Task brief
Only the lines from the start of the entries up to and including the line with "scene=bpy.context.scene" should be written out, exactly as they stand.

Information given

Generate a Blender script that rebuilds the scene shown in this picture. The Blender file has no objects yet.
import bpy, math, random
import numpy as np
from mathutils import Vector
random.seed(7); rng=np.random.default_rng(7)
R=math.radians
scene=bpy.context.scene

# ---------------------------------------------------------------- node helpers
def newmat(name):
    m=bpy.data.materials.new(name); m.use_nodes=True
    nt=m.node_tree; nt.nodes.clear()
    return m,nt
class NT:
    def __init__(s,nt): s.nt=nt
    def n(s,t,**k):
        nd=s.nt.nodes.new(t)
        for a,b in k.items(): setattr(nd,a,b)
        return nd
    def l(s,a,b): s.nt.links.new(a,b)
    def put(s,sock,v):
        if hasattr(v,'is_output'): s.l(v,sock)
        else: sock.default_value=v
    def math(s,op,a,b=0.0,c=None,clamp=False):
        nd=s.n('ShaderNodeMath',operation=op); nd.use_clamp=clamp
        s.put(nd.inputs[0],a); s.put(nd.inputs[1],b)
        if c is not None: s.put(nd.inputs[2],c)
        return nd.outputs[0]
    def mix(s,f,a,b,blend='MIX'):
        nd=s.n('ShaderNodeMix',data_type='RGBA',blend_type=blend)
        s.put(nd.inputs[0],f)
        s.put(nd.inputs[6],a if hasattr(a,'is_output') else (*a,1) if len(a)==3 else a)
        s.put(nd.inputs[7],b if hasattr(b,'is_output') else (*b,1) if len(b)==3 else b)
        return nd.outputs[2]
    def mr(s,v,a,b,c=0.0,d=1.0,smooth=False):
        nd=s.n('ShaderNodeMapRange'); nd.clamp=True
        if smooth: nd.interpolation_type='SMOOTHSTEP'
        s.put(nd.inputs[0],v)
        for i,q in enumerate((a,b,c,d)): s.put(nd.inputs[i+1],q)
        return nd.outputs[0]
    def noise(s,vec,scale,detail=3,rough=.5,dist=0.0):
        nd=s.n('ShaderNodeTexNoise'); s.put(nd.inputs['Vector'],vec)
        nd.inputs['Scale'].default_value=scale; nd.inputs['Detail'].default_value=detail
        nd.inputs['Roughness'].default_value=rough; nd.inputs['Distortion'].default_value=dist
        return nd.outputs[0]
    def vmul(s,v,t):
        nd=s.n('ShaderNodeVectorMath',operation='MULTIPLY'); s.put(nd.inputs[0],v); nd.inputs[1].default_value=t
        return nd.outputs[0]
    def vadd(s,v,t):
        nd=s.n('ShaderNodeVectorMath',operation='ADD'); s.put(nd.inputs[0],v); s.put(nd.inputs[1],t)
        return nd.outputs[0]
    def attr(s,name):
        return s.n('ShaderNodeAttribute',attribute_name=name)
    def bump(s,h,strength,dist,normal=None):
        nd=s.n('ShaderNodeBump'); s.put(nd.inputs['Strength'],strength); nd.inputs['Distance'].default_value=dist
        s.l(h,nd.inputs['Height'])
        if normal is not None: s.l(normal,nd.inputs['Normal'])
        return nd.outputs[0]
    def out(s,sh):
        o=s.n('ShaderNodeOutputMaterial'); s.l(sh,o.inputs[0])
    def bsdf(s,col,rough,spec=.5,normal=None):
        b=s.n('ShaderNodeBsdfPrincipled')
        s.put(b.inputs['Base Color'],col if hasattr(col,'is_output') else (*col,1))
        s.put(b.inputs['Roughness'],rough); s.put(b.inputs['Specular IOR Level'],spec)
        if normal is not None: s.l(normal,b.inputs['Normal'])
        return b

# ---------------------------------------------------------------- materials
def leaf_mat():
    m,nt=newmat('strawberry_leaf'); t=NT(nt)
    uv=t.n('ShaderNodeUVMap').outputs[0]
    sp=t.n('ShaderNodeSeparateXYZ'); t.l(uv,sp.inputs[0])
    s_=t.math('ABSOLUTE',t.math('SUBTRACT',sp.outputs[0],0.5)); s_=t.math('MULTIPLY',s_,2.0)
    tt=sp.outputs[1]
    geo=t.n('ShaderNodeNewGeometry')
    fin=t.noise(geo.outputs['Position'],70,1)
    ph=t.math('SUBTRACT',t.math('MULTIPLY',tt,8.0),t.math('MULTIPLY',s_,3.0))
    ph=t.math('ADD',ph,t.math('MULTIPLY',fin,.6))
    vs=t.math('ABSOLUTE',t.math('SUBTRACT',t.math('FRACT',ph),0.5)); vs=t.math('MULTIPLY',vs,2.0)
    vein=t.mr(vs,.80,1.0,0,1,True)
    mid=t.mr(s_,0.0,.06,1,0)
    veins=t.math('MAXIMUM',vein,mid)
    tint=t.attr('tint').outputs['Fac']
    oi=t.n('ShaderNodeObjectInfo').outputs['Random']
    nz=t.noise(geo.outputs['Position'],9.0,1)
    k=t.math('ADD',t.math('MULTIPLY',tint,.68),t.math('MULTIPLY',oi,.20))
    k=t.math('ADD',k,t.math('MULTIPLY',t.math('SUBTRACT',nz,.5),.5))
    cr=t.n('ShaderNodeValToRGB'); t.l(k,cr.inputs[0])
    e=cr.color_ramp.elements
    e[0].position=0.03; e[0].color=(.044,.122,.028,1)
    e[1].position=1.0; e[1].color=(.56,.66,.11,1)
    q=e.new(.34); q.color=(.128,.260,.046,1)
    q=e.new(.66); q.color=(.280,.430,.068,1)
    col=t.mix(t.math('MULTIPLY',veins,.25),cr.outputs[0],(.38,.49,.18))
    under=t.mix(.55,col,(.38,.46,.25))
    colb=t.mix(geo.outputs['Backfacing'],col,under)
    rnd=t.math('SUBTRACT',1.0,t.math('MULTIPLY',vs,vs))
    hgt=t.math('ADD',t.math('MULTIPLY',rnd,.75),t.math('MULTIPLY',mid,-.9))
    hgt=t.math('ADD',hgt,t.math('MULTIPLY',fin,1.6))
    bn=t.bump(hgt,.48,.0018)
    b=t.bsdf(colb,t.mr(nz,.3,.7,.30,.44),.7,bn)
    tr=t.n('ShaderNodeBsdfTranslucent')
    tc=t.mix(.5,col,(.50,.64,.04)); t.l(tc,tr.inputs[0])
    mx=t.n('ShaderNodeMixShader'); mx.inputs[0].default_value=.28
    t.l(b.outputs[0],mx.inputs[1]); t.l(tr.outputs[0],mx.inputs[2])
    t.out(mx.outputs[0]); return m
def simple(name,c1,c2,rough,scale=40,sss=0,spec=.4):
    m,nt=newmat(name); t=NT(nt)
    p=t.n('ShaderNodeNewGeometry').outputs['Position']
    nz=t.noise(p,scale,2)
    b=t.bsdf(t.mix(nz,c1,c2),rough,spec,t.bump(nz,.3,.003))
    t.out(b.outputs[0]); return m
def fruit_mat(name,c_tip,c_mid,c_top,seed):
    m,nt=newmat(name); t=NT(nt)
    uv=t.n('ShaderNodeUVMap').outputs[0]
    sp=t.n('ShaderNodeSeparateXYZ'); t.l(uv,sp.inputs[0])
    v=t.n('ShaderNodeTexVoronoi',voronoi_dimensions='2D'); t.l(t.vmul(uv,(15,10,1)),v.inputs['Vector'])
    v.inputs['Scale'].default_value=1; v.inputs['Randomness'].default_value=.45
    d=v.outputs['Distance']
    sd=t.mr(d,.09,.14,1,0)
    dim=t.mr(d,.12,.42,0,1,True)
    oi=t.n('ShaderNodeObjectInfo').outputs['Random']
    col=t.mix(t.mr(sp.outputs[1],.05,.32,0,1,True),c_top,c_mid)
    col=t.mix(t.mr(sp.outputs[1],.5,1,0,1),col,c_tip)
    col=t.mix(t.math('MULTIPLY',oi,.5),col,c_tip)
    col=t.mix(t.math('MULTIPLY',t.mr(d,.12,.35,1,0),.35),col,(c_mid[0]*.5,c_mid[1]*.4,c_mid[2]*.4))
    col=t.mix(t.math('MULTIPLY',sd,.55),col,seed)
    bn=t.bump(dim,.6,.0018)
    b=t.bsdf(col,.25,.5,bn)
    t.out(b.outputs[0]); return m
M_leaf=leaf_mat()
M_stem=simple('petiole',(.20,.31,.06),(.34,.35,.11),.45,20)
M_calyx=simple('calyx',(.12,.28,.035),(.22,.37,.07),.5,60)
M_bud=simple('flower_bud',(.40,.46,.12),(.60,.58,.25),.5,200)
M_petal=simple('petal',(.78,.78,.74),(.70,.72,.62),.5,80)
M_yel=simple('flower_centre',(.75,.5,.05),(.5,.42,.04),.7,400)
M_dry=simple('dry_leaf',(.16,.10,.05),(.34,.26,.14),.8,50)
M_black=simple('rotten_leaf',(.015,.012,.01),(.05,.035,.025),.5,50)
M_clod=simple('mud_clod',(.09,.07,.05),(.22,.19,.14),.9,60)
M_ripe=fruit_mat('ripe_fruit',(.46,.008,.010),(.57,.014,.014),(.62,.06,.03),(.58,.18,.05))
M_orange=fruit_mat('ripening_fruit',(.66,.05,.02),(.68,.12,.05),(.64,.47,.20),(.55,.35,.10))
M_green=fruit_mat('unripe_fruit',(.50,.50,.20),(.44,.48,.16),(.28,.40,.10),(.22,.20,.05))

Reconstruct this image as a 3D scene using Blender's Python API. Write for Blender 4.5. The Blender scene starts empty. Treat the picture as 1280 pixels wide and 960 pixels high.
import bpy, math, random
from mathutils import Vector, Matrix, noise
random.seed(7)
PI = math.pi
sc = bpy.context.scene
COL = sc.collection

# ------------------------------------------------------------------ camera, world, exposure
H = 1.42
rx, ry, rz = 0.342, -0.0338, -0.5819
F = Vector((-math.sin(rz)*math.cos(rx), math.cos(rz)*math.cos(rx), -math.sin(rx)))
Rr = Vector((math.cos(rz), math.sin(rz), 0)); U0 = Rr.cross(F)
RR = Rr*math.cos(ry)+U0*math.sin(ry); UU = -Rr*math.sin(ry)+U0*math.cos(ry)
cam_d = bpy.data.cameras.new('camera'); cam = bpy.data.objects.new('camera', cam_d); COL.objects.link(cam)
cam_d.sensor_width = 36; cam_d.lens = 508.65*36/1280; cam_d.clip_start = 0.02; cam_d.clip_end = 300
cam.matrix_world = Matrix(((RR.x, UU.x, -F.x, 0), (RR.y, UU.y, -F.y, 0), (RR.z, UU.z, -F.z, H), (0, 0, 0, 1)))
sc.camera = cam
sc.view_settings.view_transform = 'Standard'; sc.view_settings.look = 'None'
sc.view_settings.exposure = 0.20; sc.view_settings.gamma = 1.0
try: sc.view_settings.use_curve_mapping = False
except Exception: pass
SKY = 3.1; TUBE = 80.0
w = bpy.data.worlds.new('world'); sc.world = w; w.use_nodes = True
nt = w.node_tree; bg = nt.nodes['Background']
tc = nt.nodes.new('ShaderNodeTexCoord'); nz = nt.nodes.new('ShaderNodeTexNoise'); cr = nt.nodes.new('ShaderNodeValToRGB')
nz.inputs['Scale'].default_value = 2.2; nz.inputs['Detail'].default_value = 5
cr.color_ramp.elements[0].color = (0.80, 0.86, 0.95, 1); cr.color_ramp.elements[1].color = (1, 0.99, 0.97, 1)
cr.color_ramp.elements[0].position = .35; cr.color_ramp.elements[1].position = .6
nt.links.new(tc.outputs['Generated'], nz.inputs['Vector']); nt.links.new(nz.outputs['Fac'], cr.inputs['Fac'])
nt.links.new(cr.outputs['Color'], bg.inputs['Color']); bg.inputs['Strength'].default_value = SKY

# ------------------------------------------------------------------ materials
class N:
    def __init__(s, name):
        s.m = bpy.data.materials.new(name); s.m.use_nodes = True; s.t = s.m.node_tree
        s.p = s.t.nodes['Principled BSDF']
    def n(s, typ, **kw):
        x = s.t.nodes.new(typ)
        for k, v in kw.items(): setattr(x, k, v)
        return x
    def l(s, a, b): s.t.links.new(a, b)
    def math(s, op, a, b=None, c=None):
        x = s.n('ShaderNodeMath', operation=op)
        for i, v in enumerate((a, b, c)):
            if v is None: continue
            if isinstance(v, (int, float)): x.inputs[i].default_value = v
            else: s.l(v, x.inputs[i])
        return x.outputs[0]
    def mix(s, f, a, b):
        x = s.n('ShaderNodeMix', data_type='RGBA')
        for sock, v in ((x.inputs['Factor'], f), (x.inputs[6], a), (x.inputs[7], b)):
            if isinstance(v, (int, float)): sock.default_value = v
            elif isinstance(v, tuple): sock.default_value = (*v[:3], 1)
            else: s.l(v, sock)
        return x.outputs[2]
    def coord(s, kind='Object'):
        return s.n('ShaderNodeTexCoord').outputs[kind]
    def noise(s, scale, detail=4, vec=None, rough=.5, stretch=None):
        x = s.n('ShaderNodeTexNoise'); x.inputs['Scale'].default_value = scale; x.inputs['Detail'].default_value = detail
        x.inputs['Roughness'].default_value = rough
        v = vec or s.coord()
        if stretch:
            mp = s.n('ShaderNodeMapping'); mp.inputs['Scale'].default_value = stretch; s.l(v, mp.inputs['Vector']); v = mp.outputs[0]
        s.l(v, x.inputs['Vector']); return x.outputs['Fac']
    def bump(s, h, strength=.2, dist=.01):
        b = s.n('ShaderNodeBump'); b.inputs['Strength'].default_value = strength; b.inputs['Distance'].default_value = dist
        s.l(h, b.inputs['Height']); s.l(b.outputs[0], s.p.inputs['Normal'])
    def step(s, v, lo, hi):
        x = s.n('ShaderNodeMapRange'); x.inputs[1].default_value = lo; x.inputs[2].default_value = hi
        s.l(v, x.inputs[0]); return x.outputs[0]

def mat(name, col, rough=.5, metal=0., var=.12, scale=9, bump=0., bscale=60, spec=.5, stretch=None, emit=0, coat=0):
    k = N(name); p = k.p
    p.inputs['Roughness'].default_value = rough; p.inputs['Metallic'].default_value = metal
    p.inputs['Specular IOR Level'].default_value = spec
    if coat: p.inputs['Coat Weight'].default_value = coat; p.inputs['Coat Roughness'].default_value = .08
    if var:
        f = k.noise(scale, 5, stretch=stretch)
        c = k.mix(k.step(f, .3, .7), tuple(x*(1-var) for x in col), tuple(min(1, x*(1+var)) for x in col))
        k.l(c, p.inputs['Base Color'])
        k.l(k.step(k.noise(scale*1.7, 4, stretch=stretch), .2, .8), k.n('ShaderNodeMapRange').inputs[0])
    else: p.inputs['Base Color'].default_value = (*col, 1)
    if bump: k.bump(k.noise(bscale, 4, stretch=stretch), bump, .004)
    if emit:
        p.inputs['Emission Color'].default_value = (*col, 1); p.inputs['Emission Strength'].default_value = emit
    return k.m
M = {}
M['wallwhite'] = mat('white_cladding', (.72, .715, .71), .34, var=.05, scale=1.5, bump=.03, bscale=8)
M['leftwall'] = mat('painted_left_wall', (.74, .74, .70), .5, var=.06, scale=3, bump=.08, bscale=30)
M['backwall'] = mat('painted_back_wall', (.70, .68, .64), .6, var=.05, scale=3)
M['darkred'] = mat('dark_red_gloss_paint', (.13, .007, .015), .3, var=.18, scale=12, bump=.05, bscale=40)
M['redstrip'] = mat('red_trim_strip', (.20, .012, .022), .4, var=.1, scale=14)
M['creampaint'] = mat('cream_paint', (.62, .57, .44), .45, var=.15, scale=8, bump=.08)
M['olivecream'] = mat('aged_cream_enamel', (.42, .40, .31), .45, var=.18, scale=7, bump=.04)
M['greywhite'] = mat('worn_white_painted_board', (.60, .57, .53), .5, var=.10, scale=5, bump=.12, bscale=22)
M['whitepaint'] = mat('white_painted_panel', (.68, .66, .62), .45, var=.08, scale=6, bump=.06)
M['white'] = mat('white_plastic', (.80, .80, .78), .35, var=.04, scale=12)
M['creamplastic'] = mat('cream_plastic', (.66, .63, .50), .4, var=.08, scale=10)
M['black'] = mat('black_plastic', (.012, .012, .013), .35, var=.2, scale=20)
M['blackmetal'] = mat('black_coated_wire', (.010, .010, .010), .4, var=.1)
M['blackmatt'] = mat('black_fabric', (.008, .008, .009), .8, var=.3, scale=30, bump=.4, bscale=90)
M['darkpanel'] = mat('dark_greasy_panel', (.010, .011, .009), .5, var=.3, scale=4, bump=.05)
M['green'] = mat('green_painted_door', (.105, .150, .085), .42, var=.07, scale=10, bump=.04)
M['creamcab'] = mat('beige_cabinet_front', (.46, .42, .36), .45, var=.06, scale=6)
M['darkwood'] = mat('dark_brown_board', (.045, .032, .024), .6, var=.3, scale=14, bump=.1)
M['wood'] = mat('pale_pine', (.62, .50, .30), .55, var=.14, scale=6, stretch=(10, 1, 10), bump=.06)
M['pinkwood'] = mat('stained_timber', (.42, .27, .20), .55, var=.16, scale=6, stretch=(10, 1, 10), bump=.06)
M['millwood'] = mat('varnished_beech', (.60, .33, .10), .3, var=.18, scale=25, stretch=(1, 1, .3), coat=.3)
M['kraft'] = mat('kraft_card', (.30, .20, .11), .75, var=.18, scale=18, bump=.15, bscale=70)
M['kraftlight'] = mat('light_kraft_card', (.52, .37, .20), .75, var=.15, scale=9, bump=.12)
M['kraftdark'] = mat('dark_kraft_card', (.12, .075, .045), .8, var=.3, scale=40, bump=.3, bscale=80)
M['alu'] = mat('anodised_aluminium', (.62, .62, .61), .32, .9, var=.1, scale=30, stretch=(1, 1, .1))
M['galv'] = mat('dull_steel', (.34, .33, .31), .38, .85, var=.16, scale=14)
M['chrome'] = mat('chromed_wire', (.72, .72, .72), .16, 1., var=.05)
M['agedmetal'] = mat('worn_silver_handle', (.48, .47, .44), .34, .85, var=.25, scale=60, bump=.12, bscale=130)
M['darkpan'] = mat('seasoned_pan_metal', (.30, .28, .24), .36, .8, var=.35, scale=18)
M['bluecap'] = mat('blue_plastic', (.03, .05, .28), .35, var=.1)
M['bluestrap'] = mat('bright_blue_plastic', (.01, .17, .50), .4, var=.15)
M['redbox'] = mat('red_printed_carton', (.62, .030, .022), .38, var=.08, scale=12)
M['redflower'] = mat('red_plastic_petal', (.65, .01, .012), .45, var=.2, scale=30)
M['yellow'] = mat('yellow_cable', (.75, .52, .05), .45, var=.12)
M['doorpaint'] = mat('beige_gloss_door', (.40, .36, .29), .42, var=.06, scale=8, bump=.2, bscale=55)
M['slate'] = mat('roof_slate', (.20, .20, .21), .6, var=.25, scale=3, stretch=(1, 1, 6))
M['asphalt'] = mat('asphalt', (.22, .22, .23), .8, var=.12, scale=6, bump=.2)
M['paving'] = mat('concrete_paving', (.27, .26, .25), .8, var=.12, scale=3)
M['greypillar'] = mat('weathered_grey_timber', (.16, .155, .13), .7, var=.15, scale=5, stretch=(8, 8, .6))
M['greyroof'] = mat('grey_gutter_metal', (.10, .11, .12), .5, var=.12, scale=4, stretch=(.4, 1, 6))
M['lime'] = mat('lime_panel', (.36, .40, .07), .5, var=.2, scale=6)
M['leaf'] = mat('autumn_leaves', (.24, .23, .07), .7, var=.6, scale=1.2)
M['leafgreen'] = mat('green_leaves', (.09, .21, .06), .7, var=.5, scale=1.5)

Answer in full
Generate a Blender script that rebuilds the scene shown in this picture. The Blender file has no objects yet.
import bpy, math, random
import numpy as np
from mathutils import Vector
random.seed(7); rng=np.random.default_rng(7)
R=math.radians
scene=bpy.context.scene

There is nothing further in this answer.